• TASK REQUIREMENTS
The lines from the beginning of the records below through the one holding "return CX+F*(d@R0)/z, CY-F*(d@U0)/z, z" are to be copied exactly; leave the pictures out.

## start MATERIAL FOR THIS TASK

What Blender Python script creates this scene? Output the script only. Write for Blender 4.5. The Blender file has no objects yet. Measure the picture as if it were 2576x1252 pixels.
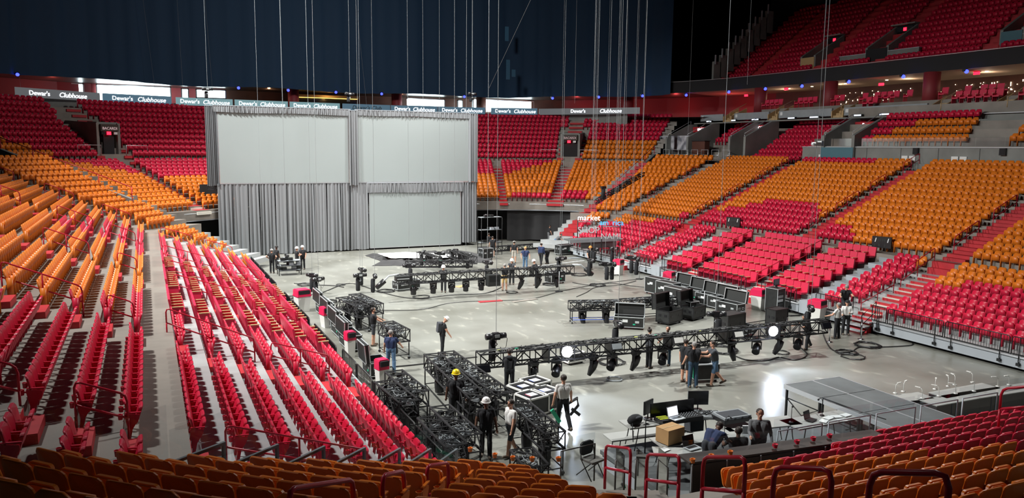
import bpy, bmesh, math, random
import numpy as np
from mathutils import Vector, Matrix, Quaternion
random.seed(7)
sc = bpy.context.scene
COL = sc.collection
# ------------------------------------------------------------------ camera
F, CX, CY, HC = 1935.0, 1288.0, 626.0, 9.0
PITCH, ROLL, YAW = math.radians(7.45), math.radians(0.6), math.radians(25.4)
_fw = np.array([math.sin(YAW)*math.cos(PITCH), math.cos(YAW)*math.cos(PITCH), -math.sin(PITCH)])
_rt = np.array([math.cos(YAW), -math.sin(YAW), 0.0]); _up = np.cross(_rt, _fw)
R0 = _rt*math.cos(ROLL)+_up*math.sin(ROLL); U0 = -_rt*math.sin(ROLL)+_up*math.cos(ROLL)
CP = np.array([0, 0, HC])
cam = bpy.data.cameras.new('camera'); cam.sensor_width = 36; cam.lens = 36*F/2576
cam.clip_start = 0.1; cam.clip_end = 500
camo = bpy.data.objects.new('camera', cam); COL.objects.link(camo)
M4 = Matrix(((R0[0], U0[0], -_fw[0], 0), (R0[1], U0[1], -_fw[1], 0), (R0[2], U0[2], -_fw[2], HC), (0, 0, 0, 1)))
camo.matrix_world = M4
sc.camera = camo
def ray(x, y): return R0*(x-CX)/F-U0*(y-CY)/F+_fw
def G(x, y, z=0.0):            # survey helper: the place on height z seen at a photo point
    r = ray(x, y); t = (z-HC)/r[2]; p = CP+r*t
    return float(p[0]), float(p[1]), float(z)
def GY(x, y, Y):
    r = ray(x, y); p = CP+r*(Y/r[1]); return tuple(float(v) for v in p)
def GX(x, y, X):
    r = ray(x, y); p = CP+r*(X/r[0]); return tuple(float(v) for v in p)
def GD(x, y, D):               # at depth D
    p = CP+ray(x, y)*D; return tuple(float(v) for v in p)
def PJ(p):
    d = np.array(p, float)-CP; z = d@_fw
    return CX+F*(d@R0)/z, CY-F*(d@U0)/z, z
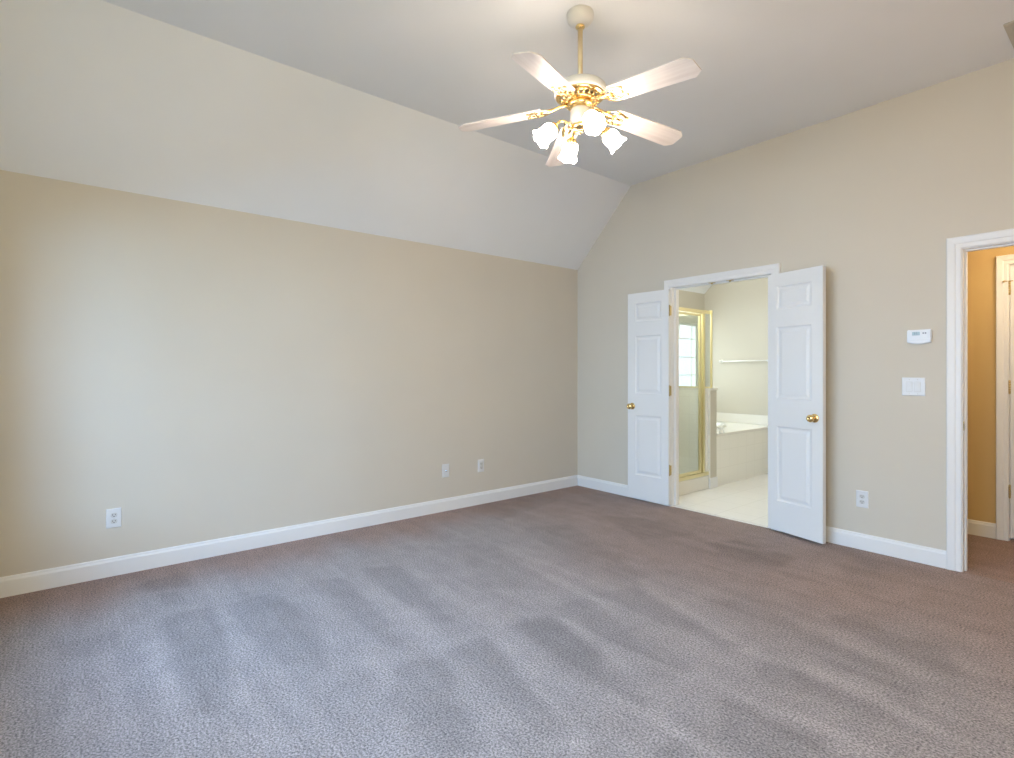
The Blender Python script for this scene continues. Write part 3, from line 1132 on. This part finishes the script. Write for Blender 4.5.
# ------------------------------------------------------------------ ceiling fan
FX, FY = 2.221, -2.335
fan = empty('ceiling_fan', (FX, FY, TOP))
tag(fan, 'white and brass five-blade ceiling fan with four lit glass shades', 'ceiling fan')
bm = BM()
lathe(bm, [(0.068, 0), (0.070, -0.004), (0.071, -0.018), (0.069, -0.032), (0.061, -0.046), (0.047, -0.057), (0.032, -0.064), (0.026, -0.067), (0.0, -0.067)], None, 48)
cn = obj('canopy', bm, M['fan_white'], fan)
bm = BM()
lathe(bm, [(0.0, -0.062), (0.022, -0.065), (0.025, -0.072), (0.021, -0.079), (0.014, -0.083), (0.0, -0.083)], None, 24)
obj('hanger_ball', bm, M['brass'], cn)
bm = BM()
tube(bm, [(0, 0, -0.078), (0, 0, -0.390)], 0.0135, 20)
lathe(bm, [(0.0135, -0.345), (0.019, -0.350), (0.021, -0.360), (0.024, -0.376)], None, 24)
obj('downrod', bm, M['rod'], fan)
bm = BM()
lathe(bm, [(0.0, -0.366), (0.040, -0.367), (0.095, -0.372), (0.125, -0.379), (0.136, -0.390), (0.138, -0.400), (0.138, -0.420), (0.134, -0.428), (0.112, -0.431), (0, -0.431)], None, 56)
obj('motor_housing', bm, M['fan_white'], fan, loc=(0, 0, -0.009))
# brass vented skirt
bm = BM()
lathe(bm, [(0.128, -0.429), (0.130, -0.434), (0.124, -0.439), (0.104, -0.443)], None, 56)
for k in range(20):
    a = 2 * PI * k / 20
    c, s = math.cos(a), math.sin(a)
    tube(bm, [(0.106 * c, 0.106 * s, -0.441), (0.088 * c, 0.088 * s, -0.461)], 0.0062, 8)
lathe(bm, [(0.108, -0.439), (0.110, -0.443), (0.104, -0.447)], None, 40)
lathe(bm, [(0.090, -0.457), (0.092, -0.462), (0.082, -0.468), (0.060, -0.471), (0.0, -0.471)], None, 40)
obj('vented_skirt', bm, M['brass'], fan, loc=(0, 0, -0.009))
bm = BM()
lathe(bm, [(0.0, -0.429), (0.080, -0.432), (0.080, -0.462)], None, 40)
obj('motor_core', bm, M['hinge'], fan, loc=(0, 0, -0.009))
bm = BM()
lathe(bm, [(0.0, -0.469), (0.064, -0.471), (0.070, -0.475), (0.070, -0.484), (0.064, -0.489), (0.044, -0.492), (0.038, -0.498), (0.0, -0.498)], None, 40)
obj('flywheel', bm, M['brass'], fan, loc=(0, 0, -0.009))

BZ = -0.484       # blade root height below the ceiling
PITCH = math.radians(-11)
DROOP = math.radians(5.9)
ANG0 = 3.3


def blade_mesh():
    bm = BM()
    r0, r1 = 0.205, 0.664
    up_, dn = [], []
    w0, w1, c = 0.060, 0.071, 0.036
    out = [(r0, -w0 + 0.010), (r0 + 0.010, -w0), (r1 - c, -w1), (r1, -w1 + c * 0.85), (r1, w1 - c * 0.85), (r1 - c, w1), (r0 + 0.010, w0), (r0, w0 - 0.010)]
    a = [bm.verts.new((x, y, 0.003)) for x, y in out]
    b = [bm.verts.new((x, y, -0.003)) for x, y in out]
    bm.faces.new(a)
    bm.faces.new(b[::-1])
    n = len(out)
    for i in range(n):
        bm.faces.new([a[i], b[i], b[(i + 1) % n], a[(i + 1) % n]])
    fix(bm)
    return bm


def iron_mesh():
    bm = BM()
    # arm dropping from the flywheel to the blade, then a three-pronged scrolled plate under it
    tube(bm, [(0.060, 0, 0.006), (0.085, 0, 0.010), (0.110, 0, 0.009), (0.135, 0, 0.003), (0.160, 0, -0.003), (0.190, 0, -0.006), (0.215, 0, -0.007)], [0.012, 0.013, 0.014, 0.016, 0.017, 0.018, 0.018], 12, 0.45)
    for s in (-1, 1):
        tube(bm, [(0.150, s * 0.006, 0.006), (0.172, s * 0.030, -0.004), (0.200, s * 0.044, -0.006), (0.235, s * 0.044, -0.007), (0.268, s * 0.034, -0.007), (0.285, s * 0.030, -0.007)], [0.006, 0.007, 0.008, 0.008, 0.008, 0.010], 10, 0.5)
        tube(bm, [(0.205, s * 0.012, -0.006), (0.225, s * 0.026, -0.007), (0.240, s * 0.044, -0.007)], 0.006, 10, 0.5)
        lathe(bm, [(0.0, -0.012), (0.006, -0.0115), (0.007, -0.008), (0.007, -0.004)], Matrix.Translation((0.282, s * 0.030, 0)), 12)
    tube(bm, [(0.205, 0, -0.007), (0.235, 0, -0.007), (0.262, 0, -0.007), (0.272, 0, -0.007)], [0.017, 0.008, 0.008, 0.011], 10, 0.5)
    lathe(bm, [(0.0, -0.012), (0.006, -0.0115), (0.007, -0.008), (0.007, -0.004)], Matrix.Translation((0.268, 0, 0)), 12)
    return bm


bl0 = obj('blade', blade_mesh(), M['blade'], fan)
ir0 = obj('blade_bracket', iron_mesh(), M['brass'], bl0)
for k in range(5):
    if k == 0:
        b_ = bl0
    else:
        b_ = bl0.copy()
        COL.objects.link(b_)
        b_.parent = fan
        c_ = ir0.copy()
        COL.objects.link(c_)
        c_.parent = b_
    b_.location = (0, 0, BZ)
    b_.rotation_euler = (Matrix.Rotation(math.radians(ANG0 + 72 * k), 3, 'Z') @ Matrix.Rotation(DROOP, 3, 'Y') @ Matrix.Rotation(PITCH, 3, 'X')).to_euler()

bm = BM()
lathe(bm, [(0.0, -0.494), (0.044, -0.496), (0.051, -0.504), (0.051, -0.562), (0.046, -0.574), (0.034, -0.578)], None, 40)
sw_ = obj('switch_housing', bm, M['fan_white'], fan, loc=(0, 0, -0.010))
bm = BM()
lathe(bm, [(0.036, -0.574), (0.040, -0.578), (0.040, -0.592), (0.030, -0.601), (0.014, -0.606), (0.011, -0.612), (0.013, -0.617), (0.009, -0.623), (0, -0.625)], None, 32)
obj('light_kit_hub', bm, M['brass'], fan, loc=(0, 0, -0.012))

SHP = [(0.024, 0.000), (0.030, 0.006), (0.041, 0.018), (0.0475, 0.034), (0.049, 0.052), (0.0475, 0.070), (0.0475, 0.084), (0.052, 0.098), (0.058, 0.109), (0.061, 0.114)]


def shade_rim(r, z, a, i):
    t = max(0.0, (z - 0.060) / 0.055)
    wv = math.cos(6 * a)
    return r * (1 + 0.03 * t * t * wv), z + 0.003 * t * t * wv


def arm_set(az):
    c, s = math.cos(az), math.sin(az)
    er = Vector((c, s, 0))
    P = lambda r_, z_: tuple(er * r_ + Vector((0, 0, z_ - 0.018)))
    bm = BM()
    tube(bm, [P(0.034, -0.582), P(0.060, -0.572), P(0.088, -0.560), P(0.108, -0.562), P(0.124, -0.574), P(0.136, -0.590)], [0.007, 0.0065, 0.006, 0.006, 0.0065, 0.008], 12)
    tube(bm, [P(0.040, -0.585), P(0.062, -0.598), P(0.082, -0.590), P(0.086, -0.574), P(0.078, -0.566)], 0.0035, 8)
    arm = obj('light_arm', bm, M['brass'], fan)
    ax = (er * math.cos(math.radians(43)) + Vector((0, 0, -1)) * math.sin(math.radians(43))).normalized()
    q = Vector((0, 0, 1)).rotation_difference(ax).to_matrix().to_4x4()
    mt = Matrix.Translation(P(0.132, -0.588)) @ q
    bm = BM()
    lathe(bm, [(0.0, -0.004), (0.012, -0.003), (0.020, 0.002), (0.027, 0.010), (0.030, 0.020), (0.031, 0.024), (0.027, 0.024)], mt, 28)
    obj('shade_holder', bm, M['brass'], arm)
    bm = BM()
    m2 = mt @ Matrix.Translation((0, 0, 0.014)) @ Matrix.Scale(0.90, 4)
    lathe(bm, SHP, m2, 60, shade_rim)
    so = obj('lamp_shade', bm, M['shade'], arm)
    sm = so.modifiers.new('thickness', 'SOLIDIFY')
    sm.thickness = 0.003
    sm.offset = -1
    bm = BM()
    lathe(bm, [(0.0, 0.0), (0.012, 0.004), (0.013, 0.020), (0.022, 0.038), (0.029, 0.056), (0.027, 0.072), (0.016, 0.083), (0, 0.087)], m2, 24)
    obj('bulb', bm, M['bulb'], arm)


for phi in (-79, 11, 101, 191):
    arm_set(math.radians(phi + 50.863))
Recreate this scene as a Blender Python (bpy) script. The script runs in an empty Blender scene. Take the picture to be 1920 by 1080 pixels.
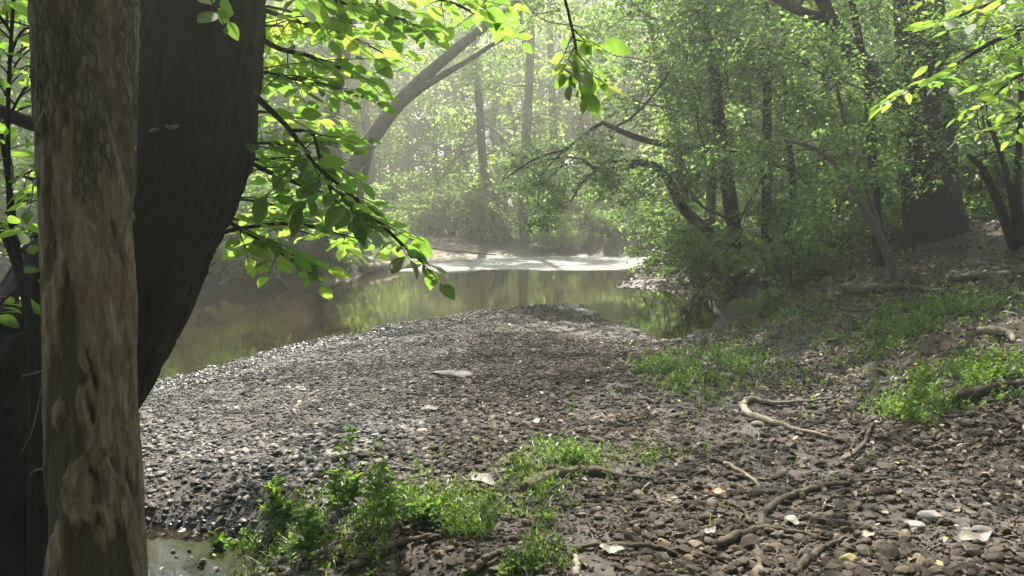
import bpy, math, random
import numpy as np
from mathutils import Vector
R = math.radians
rng = np.random.default_rng(7)
S = bpy.context.scene
COL = S.collection

# ------------------------------------------------------------------ camera
FPX = 1500.0                       # focal length in pixels of the 1920 wide photograph
PITCH = math.atan(140 / FPX)
CAM = np.array([0.0, 0.0, 1.6])
cd = bpy.data.cameras.new('camera'); cam = bpy.data.objects.new('camera', cd); COL.objects.link(cam)
cam.location = CAM; cam.rotation_euler = (math.pi / 2 - PITCH, 0, 0)
cd.sensor_width = 36; cd.lens = FPX / 1920 * 36; cd.clip_start = 0.05; cd.clip_end = 2000
S.camera = cam

# ------------------------------------------------------------------ sky, sun, exposure
SUN_EL, SUN_AZ = R(54), R(-3)      # azimuth measured from +Y towards +X
w = bpy.data.worlds.new('World'); S.world = w; w.use_nodes = True
nt = w.node_tree; bg = nt.nodes['Background']
sky = nt.nodes.new('ShaderNodeTexSky'); sky.sky_type = 'NISHITA'; sky.sun_disc = False
sky.sun_elevation = SUN_EL; sky.sun_rotation = SUN_AZ
sky.air_density = 1.0; sky.dust_density = 2.5; sky.ozone_density = 1.0
nt.links.new(sky.outputs[0], bg.inputs[0]); bg.inputs[1].default_value = 0.15
sd_ = bpy.data.lights.new('sun', 'SUN'); sd_.energy = 5.0; sd_.angle = R(0.5); sd_.color = (1, .93, .80)
sun = bpy.data.objects.new('sun', sd_); COL.objects.link(sun)
sdir = Vector((math.sin(SUN_AZ) * math.cos(SUN_EL), math.cos(SUN_AZ) * math.cos(SUN_EL), math.sin(SUN_EL)))
sun.rotation_euler = sdir.to_track_quat('Z', 'Y').to_euler(); sun.location = sdir * 60
S.view_settings.view_transform = 'Standard'; S.view_settings.look = 'None'
S.view_settings.gamma = 1; S.view_settings.exposure = 1.84
S.render.engine = 'CYCLES'
cy = S.cycles
cy.max_bounces = 8; cy.diffuse_bounces = 5; cy.glossy_bounces = 3; cy.transmission_bounces = 5
cy.transparent_max_bounces = 8; cy.volume_bounces = 0; cy.sample_clamp_indirect = 6; cy.sample_clamp_direct = 0
cy.use_denoising = True; cy.caustics_reflective = False; cy.caustics_refractive = False
HAZE = 0.0047

# ------------------------------------------------------------------ helpers
def norm(a):
    return a / np.maximum(np.linalg.norm(a, axis=-1, keepdims=True), 1e-9)

def ray(px, py):
    x = (px - 960) / FPX; u = (540 - py) / FPX
    c, s = math.cos(PITCH), math.sin(PITCH)
    return np.array([x, c + u * s, -s + u * c])

def P(px, py, d):                  # world point seen at that pixel, d metres in front of the viewer
    r = ray(px, py); return CAM + r * (d / r[1])

def G(px, py, z):                  # world point on the level z
    r = ray(px, py); return CAM + r * ((z - CAM[2]) / r[2])

def hash2(ix, iy, seed):
    h = (ix.astype(np.int64) * 374761393 + iy.astype(np.int64) * 668265263 + seed * 1442695041) & 0x7fffffff
    h = (h ^ (h >> 13)) * 1274126177 & 0x7fffffff
    return ((h ^ (h >> 16)) & 0xffff) / 65535.0

def vnoise(x, y, seed=0):
    x = np.asarray(x, float); y = np.asarray(y, float)
    ix = np.floor(x); iy = np.floor(y); fx = x - ix; fy = y - iy
    fx = fx * fx * (3 - 2 * fx); fy = fy * fy * (3 - 2 * fy)
    a = hash2(ix, iy, seed); b = hash2(ix + 1, iy, seed); c = hash2(ix, iy + 1, seed); d = hash2(ix + 1, iy + 1, seed)
    return (a * (1 - fx) + b * fx) * (1 - fy) + (c * (1 - fx) + d * fx) * fy

def fbm(x, y, seed=0, octv=4):
    v = 0; a = .5; t = 0
    for k in range(octv):
        v = v + a * vnoise(x * 2 ** k, y * 2 ** k, seed + 17 * k); t += a; a *= .5
    return v / t

def sstep(a, b, x):
    t = np.clip((x - a) / (b - a), 0, 1); return t * t * (3 - 2 * t)

def make_mesh(name, verts, faces, var=None, smooth=True, extra=None):
    """faces: an (n,k) array or a list of such arrays"""
    fl = faces if isinstance(faces, list) else [faces]
    fl = [np.asarray(f, dtype=np.int32) for f in fl if len(f)]
    me = bpy.data.meshes.new(name)
    verts = np.asarray(verts, dtype=np.float32)
    me.vertices.add(len(verts)); me.vertices.foreach_set('co', verts.ravel())
    nl = sum(f.size for f in fl); nf = sum(len(f) for f in fl)
    me.loops.add(nl); me.polygons.add(nf)
    me.loops.foreach_set('vertex_index', np.concatenate([f.ravel() for f in fl]))
    tot = np.concatenate([np.full(len(f), f.shape[1], np.int32) for f in fl])
    me.polygons.foreach_set('loop_start', (np.cumsum(tot) - tot).astype(np.int32))
    try: me.polygons.foreach_set('loop_total', tot)
    except Exception: pass
    me.polygons.foreach_set('use_smooth', np.full(nf, smooth))
    if var is not None:
        at = me.attributes.new('var', 'FLOAT', 'POINT'); at.data.foreach_set('value', np.asarray(var, np.float32))
    for k, v in (extra or {}).items():
        at = me.attributes.new(k, 'FLOAT', 'POINT'); at.data.foreach_set('value', np.asarray(v, np.float32))
    me.update(calc_edges=True); me.validate()
    return me

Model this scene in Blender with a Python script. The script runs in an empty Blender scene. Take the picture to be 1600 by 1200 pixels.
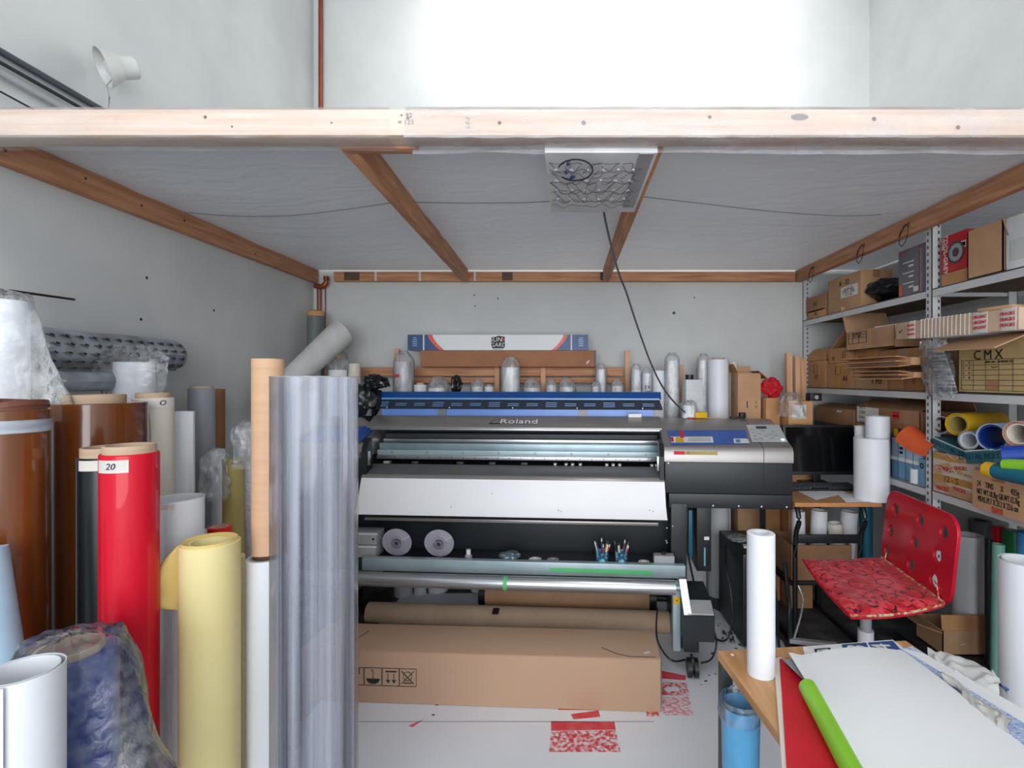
import bpy, bmesh, math, random
from mathutils import Vector, Matrix, noise
R = random.Random(7)
PI = math.pi
C = bpy.context.scene.collection
F = 800.0; VX = 888.0; VY = 592.0; H = 1.3      # focal length and vanishing point of the 1600x1200 frame, eye height
# ---------------------------------------------------------------- camera, world, lights, exposure
cam_d = bpy.data.cameras.new('camera'); cam = bpy.data.objects.new('camera', cam_d); C.objects.link(cam)
cam.location = (0, 0, H); cam.rotation_euler = (PI/2, 0, 0)
cam_d.sensor_width = 36; cam_d.lens = 36*F/1600; cam_d.shift_x = -(VX-800)/1600; cam_d.shift_y = (VY-600)/1600
cam_d.clip_start = 0.05
bpy.context.scene.camera = cam
vs = bpy.context.scene.view_settings
vs.view_transform = 'Standard'; vs.look = 'None'; vs.gamma = 1; vs.use_curve_mapping = False; vs.exposure = 0.17
w = bpy.data.worlds.new('daylight'); bpy.context.scene.world = w; w.use_nodes = True
w.node_tree.nodes['Background'].inputs[0].default_value = (0.88, 0.94, 1.0, 1)
w.node_tree.nodes['Background'].inputs[1].default_value = 1.0
def area(name, loc, rot, sx, sy, power, col):
    d = bpy.data.lights.new(name, 'AREA'); d.shape = 'RECTANGLE'; d.size = sx; d.size_y = sy; d.energy = power; d.color = col
    o = bpy.data.objects.new(name, d); C.objects.link(o); o.location = loc; o.rotation_euler = rot; return o
area('doorway_daylight', (-0.2, -2.9, 1.7), (PI/2, 0, 0), 4.0, 2.9, 172, (0.945, 0.975, 1.0))
wl_lamp = area('ceiling_lamp_panel', (0.30, 2.45, 4.25), (.9, 0, 0), 1.3, 0.35, 34, (1.0, 0.98, 0.96)); wl_lamp.data.spread = 1.9
area('ceiling_lamp_panel', (0.2, -0.3, 4.2), (0, 0, 0), 1.6, 0.5, 8, (1.0, 0.98, 0.95))
area('shop_lamp_under_sheet', (0.1, 1.65, 1.86), (0, 0, 0), 0.3, 0.45, 2.0, (1.0, 0.98, 0.96))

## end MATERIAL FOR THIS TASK

• COMPLETE RESPONSE
What Blender Python script creates this scene? Output the script only. Write for Blender 4.5. The Blender file has no objects yet. Measure the picture as if it were 2576x1252 pixels.
import bpy, bmesh, math, random
import numpy as np
from mathutils import Vector, Matrix, Quaternion
random.seed(7)
sc = bpy.context.scene
COL = sc.collection
# ------------------------------------------------------------------ camera
F, CX, CY, HC = 1935.0, 1288.0, 626.0, 9.0
PITCH, ROLL, YAW = math.radians(7.45), math.radians(0.6), math.radians(25.4)
_fw = np.array([math.sin(YAW)*math.cos(PITCH), math.cos(YAW)*math.cos(PITCH), -math.sin(PITCH)])
_rt = np.array([math.cos(YAW), -math.sin(YAW), 0.0]); _up = np.cross(_rt, _fw)
R0 = _rt*math.cos(ROLL)+_up*math.sin(ROLL); U0 = -_rt*math.sin(ROLL)+_up*math.cos(ROLL)
CP = np.array([0, 0, HC])
cam = bpy.data.cameras.new('camera'); cam.sensor_width = 36; cam.lens = 36*F/2576
cam.clip_start = 0.1; cam.clip_end = 500
camo = bpy.data.objects.new('camera', cam); COL.objects.link(camo)
M4 = Matrix(((R0[0], U0[0], -_fw[0], 0), (R0[1], U0[1], -_fw[1], 0), (R0[2], U0[2], -_fw[2], HC), (0, 0, 0, 1)))
camo.matrix_world = M4
sc.camera = camo
def ray(x, y): return R0*(x-CX)/F-U0*(y-CY)/F+_fw
def G(x, y, z=0.0):            # survey helper: the place on height z seen at a photo point
    r = ray(x, y); t = (z-HC)/r[2]; p = CP+r*t
    return float(p[0]), float(p[1]), float(z)
def GY(x, y, Y):
    r = ray(x, y); p = CP+r*(Y/r[1]); return tuple(float(v) for v in p)
def GX(x, y, X):
    r = ray(x, y); p = CP+r*(X/r[0]); return tuple(float(v) for v in p)
def GD(x, y, D):               # at depth D
    p = CP+ray(x, y)*D; return tuple(float(v) for v in p)
def PJ(p):
    d = np.array(p, float)-CP; z = d@_fw
    return CX+F*(d@R0)/z, CY-F*(d@U0)/z, z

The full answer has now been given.